7/10
Even when you have everything, you still want more
3 February 2014
It is difficult to watch a movie that you absolutely know how it will end. Scorsese is known for casting Leo diCaprio as the young energetic underdog that gets the world, only to lose it wholesale. The other movies of this sort, though, were interesting because they featured the criminal underworld or some other bizarre and exotic environment. The Wolf..., in comparison, is a movie about spammers and thieves that get drunk and high all the time in order to keep up with their own fantasies about their lives. Really, you could make it about Romanian hackers and it would have been a much better and fun film, with the same general ideas.

Even worse for this three hour movie, Matthew McConaughey appears in a tiny role at the start of the film and explains it all: you don't want to make money for the client, you want to keep him betting on stocks, getting fabulously rich - on paper, while you get hard cash from commissions. The basic trade that we are supposed to empathize with is phone spamming and conning greedy and uninformed clients.

The money that gets generated for the stock traders "more than we knew what to do with" doesn't go into "diversification", doesn't go into growing the people that until then were hungry bastards looking to pay their mortgage, it isn't invested into anything. It just goes on expensive cars, yachts, prostitutes, drugs and trophy wives. And while I admit many people would sell their soul to get to the point where they can do that, the outcome of such a behavior is obviously not good if that is all you do.

And I am not being moralizing here. Hell, screw the bitches and snort the dope, but do something with yourself, plan for when the money will not be so good, make sure you will never get screwed over by technicalities, government agents, false friends or accidents. Instead the characters in the film act like there is no tomorrow. Literally they behave like the end of the world is around the corner. For three hours. It quickly gets old.

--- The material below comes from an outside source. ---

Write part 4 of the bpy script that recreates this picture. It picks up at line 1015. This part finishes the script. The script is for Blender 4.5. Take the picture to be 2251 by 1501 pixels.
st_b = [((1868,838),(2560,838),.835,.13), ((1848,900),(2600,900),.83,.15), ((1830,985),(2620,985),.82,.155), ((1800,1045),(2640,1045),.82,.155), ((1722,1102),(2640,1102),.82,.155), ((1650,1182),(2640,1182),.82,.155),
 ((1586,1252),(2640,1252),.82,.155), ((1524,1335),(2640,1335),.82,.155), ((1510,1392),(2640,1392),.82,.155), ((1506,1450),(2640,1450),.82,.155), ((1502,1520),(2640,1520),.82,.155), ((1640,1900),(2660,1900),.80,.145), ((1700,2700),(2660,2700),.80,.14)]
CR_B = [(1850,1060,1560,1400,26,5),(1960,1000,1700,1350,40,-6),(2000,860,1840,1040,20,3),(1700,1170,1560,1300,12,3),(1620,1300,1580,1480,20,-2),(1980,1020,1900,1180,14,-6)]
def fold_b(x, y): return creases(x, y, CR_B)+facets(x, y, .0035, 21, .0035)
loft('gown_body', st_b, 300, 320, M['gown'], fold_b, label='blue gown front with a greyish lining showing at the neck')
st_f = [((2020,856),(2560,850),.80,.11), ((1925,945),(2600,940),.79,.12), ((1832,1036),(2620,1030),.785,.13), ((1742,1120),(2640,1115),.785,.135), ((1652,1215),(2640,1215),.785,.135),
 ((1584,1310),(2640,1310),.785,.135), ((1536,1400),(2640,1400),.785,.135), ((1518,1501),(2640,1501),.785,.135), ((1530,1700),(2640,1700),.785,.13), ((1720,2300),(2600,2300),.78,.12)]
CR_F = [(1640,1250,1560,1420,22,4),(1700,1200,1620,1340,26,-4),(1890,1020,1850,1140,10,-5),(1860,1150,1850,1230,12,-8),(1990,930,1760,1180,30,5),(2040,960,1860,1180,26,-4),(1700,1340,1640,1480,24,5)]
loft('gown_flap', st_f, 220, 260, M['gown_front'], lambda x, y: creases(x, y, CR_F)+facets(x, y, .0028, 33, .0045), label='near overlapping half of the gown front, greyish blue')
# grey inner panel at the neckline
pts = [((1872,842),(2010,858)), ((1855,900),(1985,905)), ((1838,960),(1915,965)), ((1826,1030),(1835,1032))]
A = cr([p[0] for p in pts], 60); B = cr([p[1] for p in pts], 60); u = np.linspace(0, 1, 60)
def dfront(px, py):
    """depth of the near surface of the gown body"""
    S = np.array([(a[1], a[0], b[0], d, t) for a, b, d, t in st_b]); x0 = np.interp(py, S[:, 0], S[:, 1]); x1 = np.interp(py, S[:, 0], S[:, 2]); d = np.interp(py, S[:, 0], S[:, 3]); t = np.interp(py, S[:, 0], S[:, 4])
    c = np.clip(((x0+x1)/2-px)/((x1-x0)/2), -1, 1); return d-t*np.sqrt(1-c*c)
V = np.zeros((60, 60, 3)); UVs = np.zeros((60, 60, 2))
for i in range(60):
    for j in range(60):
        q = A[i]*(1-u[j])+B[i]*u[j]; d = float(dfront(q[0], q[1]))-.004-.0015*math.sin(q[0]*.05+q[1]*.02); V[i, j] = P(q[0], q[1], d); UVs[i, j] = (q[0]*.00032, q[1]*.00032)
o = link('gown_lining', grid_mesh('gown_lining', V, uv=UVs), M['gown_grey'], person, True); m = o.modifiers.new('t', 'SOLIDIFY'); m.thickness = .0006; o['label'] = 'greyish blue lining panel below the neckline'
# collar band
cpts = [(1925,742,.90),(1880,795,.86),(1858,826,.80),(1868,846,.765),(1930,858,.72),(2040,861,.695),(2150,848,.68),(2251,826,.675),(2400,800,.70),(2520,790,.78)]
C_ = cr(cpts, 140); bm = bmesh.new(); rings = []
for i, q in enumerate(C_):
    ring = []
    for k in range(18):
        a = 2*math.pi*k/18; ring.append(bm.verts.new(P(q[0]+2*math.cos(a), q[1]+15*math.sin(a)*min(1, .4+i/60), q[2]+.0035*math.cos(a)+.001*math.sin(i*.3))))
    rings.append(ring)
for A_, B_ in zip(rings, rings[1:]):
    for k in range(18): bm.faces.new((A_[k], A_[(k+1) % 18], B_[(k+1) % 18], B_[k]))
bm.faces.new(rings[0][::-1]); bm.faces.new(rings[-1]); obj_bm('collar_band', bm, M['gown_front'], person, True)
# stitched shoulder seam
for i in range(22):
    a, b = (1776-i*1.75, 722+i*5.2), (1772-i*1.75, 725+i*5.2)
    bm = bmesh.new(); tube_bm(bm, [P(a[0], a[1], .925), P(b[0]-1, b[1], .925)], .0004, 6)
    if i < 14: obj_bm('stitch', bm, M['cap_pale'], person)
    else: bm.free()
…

There is some value in the ending, when DiCaprio's character is terrified he is going to get to jail, only to discover than when you have money, it isn't that bad at all, but other than that I just wanted to see the film end. There is no cat and mouse game with the FBI, nothing comes as a surprise, it just goes on and on with how wonderful it is to have enough money to spend it stupidly when you earn it by praying on people even more stupid than yourself.

Bottom line: while DiCaprio makes a good role - after all, he is a damn good actor - the film itself is only mildly entertaining. Considering it is based on an autobiographical book, you might forgive the film for being too real and too boring, but there is still the matter of why someone would choose to make a movie on such a material. I watched the film with two other people and they were both awed by the opulence depicted in the film and the comparison of their own lives to that of the protagonists. I guess there is that; learn that if you are ingenious enough, hungry enough, you can make yourself have all the money in the world. Perhaps Scorsese wanted this, or perhaps he missed the point with me, because all I felt when the film was over is that I am happy with my life and I am glad the movie finally ended.

It is interesting to read about Jordan Belfort, that's a real person. Also, his story is told in another movie from 2000, called Boiler Room, with Giovanni Ribisi and Vin Diesel. Might be worth a look.